En kısa ömürlü başbakan
Tepkilerin ardından Lecornu'nun bu sabah istifasını Macron'a bildirdiği açıklandı. Elysee Sarayı Cumhurbaşkanı'nın istifayı kabul ettiğini duyurdu.
İstifasının ardından parlamentoda temsil edilen siyasi partileri uzlaşmaya yanaşmamakla suçlayan Başbakan, her partinin bir diğerine tüm programını dayatmaya çalıştığını savundu. Hiçbir siyasi grubun çoğunluğa sahip olmadığı koşullarda bunun yapılamayacağını, tarafların uzlaşıya açık olmaları gerektiğini belirten Lecornu, "Partinize değil, ülkenize öncelik vermelisiniz" dedi.
Sadece 27 gün ile modern Fransa tarihinin en kısa ömürlü başbakanı olan Lecornu, muhalefeti kendi seçim bildirgelerine sıkı sıkıya bağlı kalmakla, müttefikleri arasındaki bazı kişileri ise cumhurbaşkanlığı hırslarına odaklanmakla suçladı. Fransa'da gelecek yıl cumhurbaşkanlığı seçimlerinin yapılması öngörülüyor.
Fransız siyaseti neden kriz yaşıyor?
Lecornu'nun istifasının ardından Macron yeni bir ismi başbakan olarak görevlendirmeyi deneyebilir veya erken seçim kararı alabilir. Ancak seçime gidilmesi halinde aşırı sağcı siyasetçi Marine Le Pen'in Ulusal Birlik (RN) partisinin mecliste gücünü artırmasından endişe ediliyor.
Öte yandan muhalefet Macron'a istifa baskısı da yapıyor. Özellikle RN lideri Marine Le Pen seçim ve istifa beklentisini ısrarla dile getiriyor. Macron ise görev süresi 2027 Mayıs'ına kadar devam ettiği için bu seçeneğe şu ana dek kapıyı kapalı tutuyor.
Fransız siyaseti Macron'un yeniden cumhurbaşkanı seçildiği 2022'den bu yana istikrarsızlık içinde. Macron'un geçen yıl ani bir kararla ülkeyi erken parlamento seçimlerine götürmesi krizi daha da derinleştirdi ve sonuçta daha da parçalanmış bir meclis ortaya çıktı.
Lecornu, Macron'un son iki yılda atadığı beşinci başbakan olmuştu. Lecornu'nun selefleri Francois Bayrou ve Michel Barnier, kemer sıkma politikası nedeniyle yaşanan kriz yüzünden koltuklarını kaybetmişlerdi.

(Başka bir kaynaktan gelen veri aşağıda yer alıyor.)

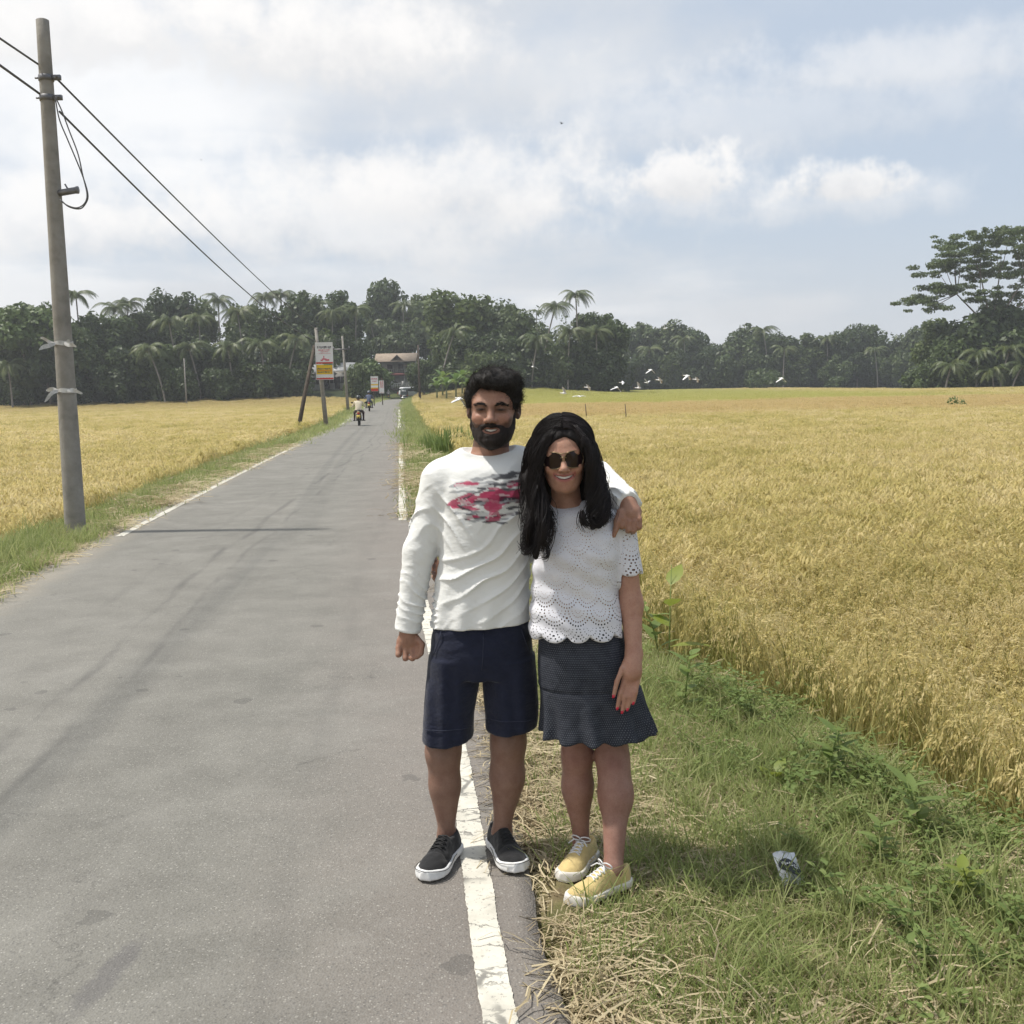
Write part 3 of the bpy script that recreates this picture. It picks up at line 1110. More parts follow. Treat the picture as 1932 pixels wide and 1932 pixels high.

Fransa'da merkeziyetçi, güçlü bir cumhurbaşkanlığı modeline dayanan ve "Beşinci Cumhuriyet" olarak adlandırılan mevcut yönetim sistemi 1958 yılında yürürlüğe girdi. Bu sistemde şimdiki gibi krizler daha önce çok nadir yaşandı.
Fransa'daki siyasi krizin temelinde, bütçede nasıl ve ne kadar tasarruf yapılacağına dair tartışmalar yatıyor. Geçtiğimiz hafta açıklanan resmi verilere göre, Fransa'nın kamu borcu rekor seviyeye ulaştı. Fransa hâlihazırda Avrupa Birliği içinde Yunanistan ve İtalya'dan sonra gayri safi yurtiçi hasılaya (GSYİH) oranla en borçlu üçüncü ülke konumunda.